Ah Ah, you belived it, didn't ya?

Just a quick recap for the people from the Linux-IrDA mailing list:
it's just that some LIRC users are dreaming to use LIRC with IrDA h/w.
Some do read FAQs, some do not and then complain :-) My humble
thoughts are ...

Wouldn't be enough to provide the feature of using a dongle with a
remote that can talk to it? I.e. being happy with a low-cost
HPSIR/ASKIR IrDA header (CIR seems to be live only in high-end m/b,
right?) that talks to a suitable remote (a non-consumer-tv one, that
is).

After all, the whole game is about being able to get an hex from a
char device, right?

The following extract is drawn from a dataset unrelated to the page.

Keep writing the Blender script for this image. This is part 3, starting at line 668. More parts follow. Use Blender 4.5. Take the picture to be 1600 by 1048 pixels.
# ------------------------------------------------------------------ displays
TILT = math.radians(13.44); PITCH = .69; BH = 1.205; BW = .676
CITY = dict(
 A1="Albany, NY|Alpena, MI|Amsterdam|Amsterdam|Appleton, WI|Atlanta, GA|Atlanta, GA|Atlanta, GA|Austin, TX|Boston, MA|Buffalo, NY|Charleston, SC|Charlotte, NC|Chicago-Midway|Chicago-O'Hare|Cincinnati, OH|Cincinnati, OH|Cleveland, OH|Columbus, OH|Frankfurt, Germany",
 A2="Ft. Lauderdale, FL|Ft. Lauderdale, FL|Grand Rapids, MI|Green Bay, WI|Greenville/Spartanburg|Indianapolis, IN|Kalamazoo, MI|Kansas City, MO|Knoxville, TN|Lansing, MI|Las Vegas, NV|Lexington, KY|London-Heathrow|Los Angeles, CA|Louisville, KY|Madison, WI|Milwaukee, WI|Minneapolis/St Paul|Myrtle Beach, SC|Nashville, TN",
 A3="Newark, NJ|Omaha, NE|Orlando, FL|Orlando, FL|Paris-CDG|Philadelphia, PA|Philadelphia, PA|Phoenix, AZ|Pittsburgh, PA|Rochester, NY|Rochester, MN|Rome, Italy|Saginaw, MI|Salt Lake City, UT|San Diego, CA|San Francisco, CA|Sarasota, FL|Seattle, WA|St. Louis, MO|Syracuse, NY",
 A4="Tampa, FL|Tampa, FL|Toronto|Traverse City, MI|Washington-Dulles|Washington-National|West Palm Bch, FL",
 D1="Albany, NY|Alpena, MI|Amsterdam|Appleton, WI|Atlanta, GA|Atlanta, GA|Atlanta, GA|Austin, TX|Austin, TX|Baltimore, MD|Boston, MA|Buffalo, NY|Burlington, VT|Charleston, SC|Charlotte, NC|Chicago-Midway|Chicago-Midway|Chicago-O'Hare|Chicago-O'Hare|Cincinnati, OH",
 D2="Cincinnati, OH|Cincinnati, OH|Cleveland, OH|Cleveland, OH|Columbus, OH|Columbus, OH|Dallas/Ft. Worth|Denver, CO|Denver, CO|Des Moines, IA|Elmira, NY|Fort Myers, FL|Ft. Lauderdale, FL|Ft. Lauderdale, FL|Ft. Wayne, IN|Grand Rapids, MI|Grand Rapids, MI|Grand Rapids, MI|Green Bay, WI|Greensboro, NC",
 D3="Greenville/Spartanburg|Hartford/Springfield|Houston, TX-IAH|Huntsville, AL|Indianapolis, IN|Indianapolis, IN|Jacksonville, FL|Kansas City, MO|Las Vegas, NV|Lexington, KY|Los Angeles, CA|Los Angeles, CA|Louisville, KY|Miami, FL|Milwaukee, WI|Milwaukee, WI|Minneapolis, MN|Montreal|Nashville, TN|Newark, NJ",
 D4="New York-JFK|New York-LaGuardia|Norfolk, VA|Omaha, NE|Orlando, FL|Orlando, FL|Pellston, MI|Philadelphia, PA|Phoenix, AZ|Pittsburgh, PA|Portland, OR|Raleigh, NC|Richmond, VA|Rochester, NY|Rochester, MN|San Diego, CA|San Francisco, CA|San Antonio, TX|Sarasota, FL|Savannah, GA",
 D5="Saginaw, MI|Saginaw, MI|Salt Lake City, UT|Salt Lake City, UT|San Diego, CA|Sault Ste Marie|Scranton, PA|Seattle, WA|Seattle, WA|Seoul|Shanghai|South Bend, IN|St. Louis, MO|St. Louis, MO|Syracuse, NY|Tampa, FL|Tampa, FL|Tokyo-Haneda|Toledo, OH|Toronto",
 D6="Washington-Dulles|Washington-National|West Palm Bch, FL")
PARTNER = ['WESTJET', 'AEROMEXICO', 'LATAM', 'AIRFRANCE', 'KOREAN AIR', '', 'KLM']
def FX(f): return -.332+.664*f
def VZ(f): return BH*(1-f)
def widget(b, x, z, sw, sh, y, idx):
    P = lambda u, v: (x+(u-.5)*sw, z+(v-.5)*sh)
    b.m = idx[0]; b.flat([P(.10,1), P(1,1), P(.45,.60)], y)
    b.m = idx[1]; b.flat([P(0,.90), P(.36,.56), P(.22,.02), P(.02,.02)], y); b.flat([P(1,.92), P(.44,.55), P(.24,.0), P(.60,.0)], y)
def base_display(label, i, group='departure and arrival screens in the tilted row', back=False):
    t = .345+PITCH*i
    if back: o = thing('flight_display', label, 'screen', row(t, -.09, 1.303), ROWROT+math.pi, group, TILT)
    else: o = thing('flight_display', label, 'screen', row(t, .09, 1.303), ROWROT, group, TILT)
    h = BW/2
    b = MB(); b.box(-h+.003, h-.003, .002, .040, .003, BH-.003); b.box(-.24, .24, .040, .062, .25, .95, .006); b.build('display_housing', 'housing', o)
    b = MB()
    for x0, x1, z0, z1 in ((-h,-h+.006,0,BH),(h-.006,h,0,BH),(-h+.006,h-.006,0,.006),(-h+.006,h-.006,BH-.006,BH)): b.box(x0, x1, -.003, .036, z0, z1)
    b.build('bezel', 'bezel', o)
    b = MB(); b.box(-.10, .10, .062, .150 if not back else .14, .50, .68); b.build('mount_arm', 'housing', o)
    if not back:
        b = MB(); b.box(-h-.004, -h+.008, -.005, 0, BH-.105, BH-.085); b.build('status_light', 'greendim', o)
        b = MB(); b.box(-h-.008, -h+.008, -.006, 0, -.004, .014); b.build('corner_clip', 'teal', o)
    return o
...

Isn't that all LIRC does? I didn't read the
sources, but to me it seems unlikely that Christoph went proggying i/o
around. I mean, all you need is an abstraction layer on those hex's,
so all you have to do after LIRC has learnt your remote buttons is
something like:
- read i/o
- decode
- write to IP socket

So, after all this waffling about things you all know more than
perfectly...

IrDA doesn't talk to tv-remotes, but it does have the IrCOMM layer to
emulate a serial i/f. My guess is that to get LIRC working with it,
you should just need to tell him/her (which sex Christoph? :-) to read
from the IrCOMM virtual serial device (as you would with a /dev/cua or
whatever) and use a remote that can be seen by your dongle+IrDAheader
pair.

If you check http://www.cs.uit.no/linux-irda/status.html, you'll see
that the bright guys from Linux-IrDA already have some IrCOMM support,
so now all we should need is a remote that speaks IrDA HPSIR/ASKIR.

Open questions:
Does such an object exist?
Am I foolishly travelling abscure lands which I do not comprehend?
I.e. is there something I'm missing ... badly?